1. Being purposely disingenuous by utilizing a strawman, or
2. You really do not understand.

Let me elaborate: I was a firefighter for over 20 years, the last 12 it was my profession. The "Hollywood" myth is that fuel explodes or even catches on fire easily, (or as you infer: spontaneously like batteries, especially lithium ion batteries, will do). It does not. It takes a lot of heat and an unvented vessel to cause the types of explosions seen on tv and in the movies.

Does it burn vigorously? Yes. Fuel is one of the most efficient means of combustion we use today, if not the most efficient. The reason for this efficiency is due to its ability to not only burn readily in proper conditions, but the amount of power derived from burning fuel.

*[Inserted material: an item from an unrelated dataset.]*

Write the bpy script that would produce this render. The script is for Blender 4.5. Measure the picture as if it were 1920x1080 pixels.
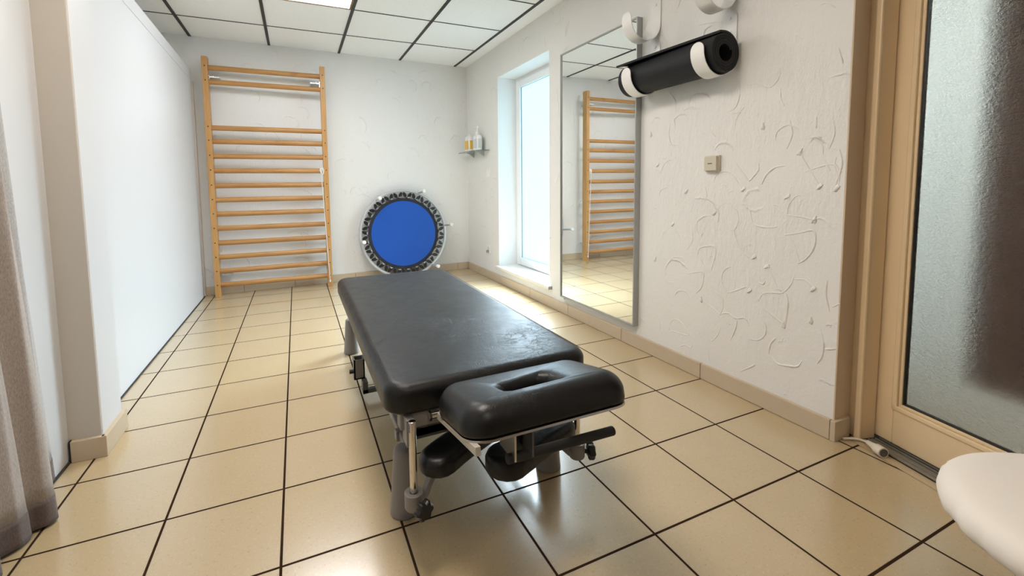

Proper conditions is the watch word here: Normal unleaded gas does not readily ignite without the proper fuel-air mix, which is a very narrow window. Too much fuel or too much air prevents fuel from igniting. Proper containment, such as vented tanks and such, does not allow for combustion unless certain factors are in play: Containment has to be breached in one manner or another. Enough oxygen, but not too much, is introduced in such a manner that we get a proper fuel/oxygen ratio. A method of combustion must be introduced at the right time and for the right amount of time (allowing for conditions), that will not only ignite the fuel but allow ignition to sustain for any period of time.

It is very rare that you get those conditions in normal driving or even when the car is parked or being re-fueled. Even sparks will not readily ignite fuel or cause it to explode unless those conditions are present.

Vehicle fires involving fuel are not from fuel spontaneously igniting and spreading, but from other parts of the vehicle igniting and the fuel system becoming involved. Yes, you can get fuel on a header and it can ignite, but that is not due to the volatility of the fuel but rather due to a mechanical malfunction that caused the fuel to ignite.

Diesel is even harder to burn.

You, again, infer that gasoline has a propensity to spontaneously ignite like batteries do. It does not. When I responded to vehicle fires I was not worried about the fuel, that was easy to handle, I worried about tires exploding (not too much danger but they are loud and tend to startle, try working next to a tire when it goes off. My ears rang for three days.) and batteries exploding. Those two parts of a vehicle were the ones that exploded the most. I never had a vehicle fire that could be directly attributed to fuel spontaneously igniting, nor did I ever have a vehicle vigorously combust (explode) due to fire or other influences.